Le 22 septembre 2025, le désormais gouverneur Miran fait sa première conférence au prestigieux Economic Club de New York. Il vient d’être élu par le Congrès américain le 16 septembre par 48 voix contre 47, pour quatre mois, jusqu’au 31 janvier 2026. Remplaçant Adriana Kugler qui souhaite rejoindre son poste à l’université – on peut la comprendre -, il est arrivé juste assez tôt pour voter, le 17 septembre, la première baisse des taux de 25 points de base depuis le 18 décembre 2024. Ceci, sachant que Donald Trump veut également se débarrasser d’une autre gouverneure, Lisa Cook. Limogée par le président, celle-ci votera quand même, sa démission ayant été bloquée par la Cour suprême qui a reporté à janvier prochain l’examen de l’affaire. Ambiance.
La nomination de Stephen Miran au Congrès a été sportive. « Trumpiste », il souhaite garder son poste à la tête du Conseil des conseillers économiques du président en prenant un congé sans solde, ce qui pourrait entraver son indépendance. Il avance, pour défendre sa position, la brièveté de cet intérim et ajoute qu’il démissionnera dans l’éventualité où le président le nomme pour un mandat complet. Dans la présentation technique de sa candidature au Congrès, il dira notamment qu’il n’y a « pas eu d’augmentation détectable du niveau global des prix à la suite de l’instauration de droits de douane », position qui le différencie de la profession et qui correspond à son désir de taux bien plus bas, vers 2 % contre 4,25-4,5 % à l’époque.
L’histoire n’est pas finie : Donald Trump poursuit ses attaques contre Joe Powell. Le président de la Fed, « manifestement incompétent » selon lui , achève son mandat le 31 janvier 2026. Il pourrait se maintenir comme simple membre jusqu’au 31 janvier 2028, mais cela n’est pas vraisemblable. Les observateurs scrutent par ailleurs la fin des mandats des gouverneurs régionaux, sachant que deux membres du Board avaient déjà voté contre le maintien des taux le 30 juillet : Michelle Bowman et Christopher Waller. La Maison Blanche a publié mi-août, pour aider sans doute, une liste de 11 candidats : de quoi éroder la position de Powell.
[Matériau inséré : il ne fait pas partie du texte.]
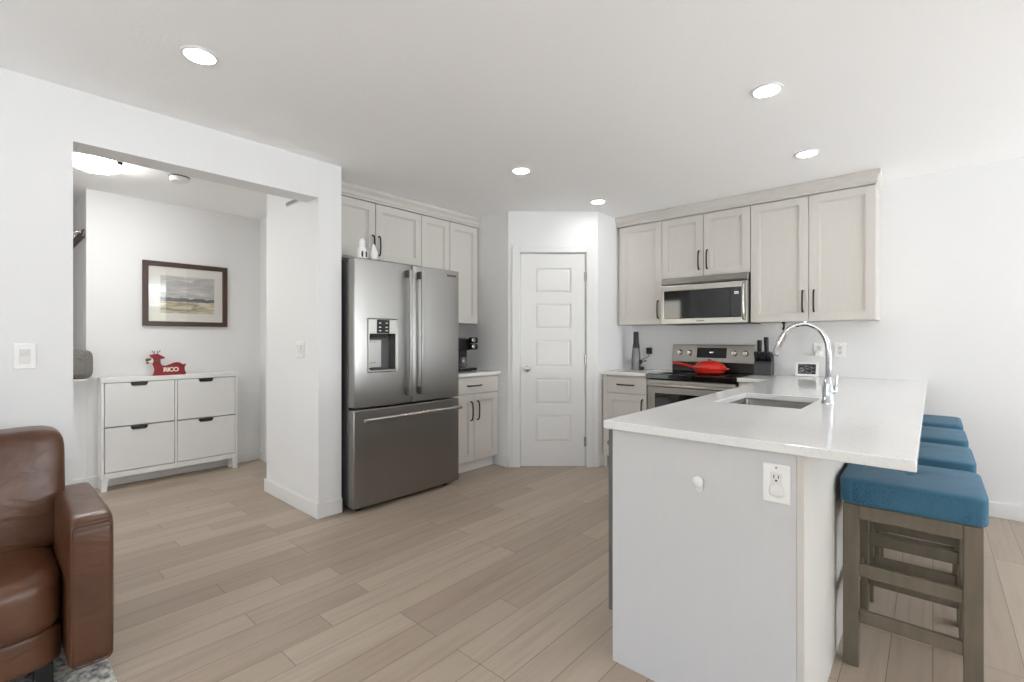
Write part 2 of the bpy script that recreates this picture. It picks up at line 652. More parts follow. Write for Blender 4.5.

Revenons à Stephen Miran. Dans sa conférence, il ne se dit pas seulement plus inquiet sur la conjoncture pour vouloir, seul, une baisse des taux de 50 points de base : il présente une autre vision de l’économie et une autre doctrine pour la Fed. Il juge la politique de cette dernière « très restrictive, posant un vrai risque pour son mandat sur l’emploi ». Pour étayer son propos, il note qu’il n’y a pas de moyen parfait pour déterminer une politique monétaire et que la règle de Taylor (qui équipondère inflation et chômage pour déterminer le taux neutre), toujours utile, doit être examinée de près en plein-emploi, ce qui est le cas américain. Il ajoute que la politique monétaire repose sur des données inobservables, comme la croissance potentielle et le taux d’intérêt neutre, qui équilibre épargne et investissement. Des batteries de calculs essaient de les mesurer, mais elles prennent toujours du temps.
Sans le dire, c’est là une critique frontale de la doctrine de la Fed qui décide en fonction des données, ce qui lui fait toujours courir le risque d’être en retard (« behind the curve »). Ce retard est d’autant plus grave quand change la politique économique, comme actuellement, ce qui est l’argument majeur de Stephen Miran. En fermant les frontières, on pourrait dire que Donald Trump freine l’activité, et qu’en montant les tarifs douaniers il fait monter l’inflation, sauf s’il dérégule beaucoup et baisse les impôts en même temps, et si les taux d’intérêt baissent vite et beaucoup. C’est pour cela que Stephen Miran veut deux autres baisses des taux courts (et critique sans le dire la politique « data dependent » de la Fed, non pour être prudente mais fausse, car ne prenant pas assez vite en compte les chocs externes et de politique économique).
Et Stephen Miran continue sur sa lancée : pourquoi s’occuper du climat, de la démographie, de l’allocation du capital et de la sécurité urbaine ? Pourquoi ajouter en permanence : « 2 % d’inflation à long terme » et ne plus dire seulement « atteindre le plein-emploi et la stabilité des prix » ? On peut toujours dire que Miran ouvre la porte de la Fed à Trump, mais c’est oublier l’essentiel de son message : il faut que la politique monétaire tienne compte des choix politiques – baisses de la réglementation, des impôts et de l’immigration, en baissant les taux pour les soutenir, sans attendre. Autrement, c’est l’opposé de ces mesures qui va gagner : inflation et chômage, faisant dérailler le train. Miran, c’est plus que Trump : on devrait l’écouter.